Choose four to five bars that are in walking distance of each other. Make a list of stunts or activities that the teams can accomplish in a two- to three-hour period. These can be things like drinking from the tap behind a bar, arm wrestling a drunk, taking a picture with a person from Ireland, sipping an Irish coffee, finding a four-leaf clover, etc.

Document the activity by taking a picture. After the bar crawl, convene at a house or bar and upload pictures onto the computer. As a group, decide how many stunts each team completed; the team with the most stunts wins a bottle of whiskey, bragging rights, and the rest of the Irish stew.

Beer or Whiskey Tasting
Do a blind tasting of various Irish stouts or Irish whiskeys and pick an overall winner. For beers, choose from Dublin Stout (single and double), Guinness Extra Stout, Guinness Foreign Extra Stout, Murphy’s Stout (single and double), Beamish and Crawford Triple Stout and Export Stout. After the beer, move on to a blind tasting of Irish whiskies.

Make a sign-up list for your guests to bring various Irish dishes, like Irish stew, coddle, colcannon, soda bread, brown bread, etc. Serve on green shamrock-shaped plates and accompany with Irish coffee, Irish beers (or green-colored beer), and Irish whiskey.

Drinking Games
Make a list of Irish trivia questions and give people Bingo-style boards with the answers on them.
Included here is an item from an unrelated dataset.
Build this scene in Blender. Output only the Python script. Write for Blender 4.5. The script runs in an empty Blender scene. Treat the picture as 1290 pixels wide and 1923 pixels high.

Read the questions aloud, and have players put a paper shamrock over the correct answer on their board; they should also drink every time they have the answer to the question. First person with a complete diagonal or row wins an Irish Car Bomb.

Make a CD of traditional or contemporary Irish music, each song lasting one minute. Have players take a shot of Irish beer every minute for seventeen minutes (for the 17th of March); they’ll know when it’s time to take another shot when they hear the song change. Repeat until last person standing.

Put the names of famous Irish authors like Jonathan Swift, Oscar Wilde, James Joyce, William Yeats, John Boyle O’Reilly, and Edna O’Brien on slips of paper with accompanying quotes. Have people draw slips and act out their author while guests try to guess who they are. Incorrect guesses result in a drink.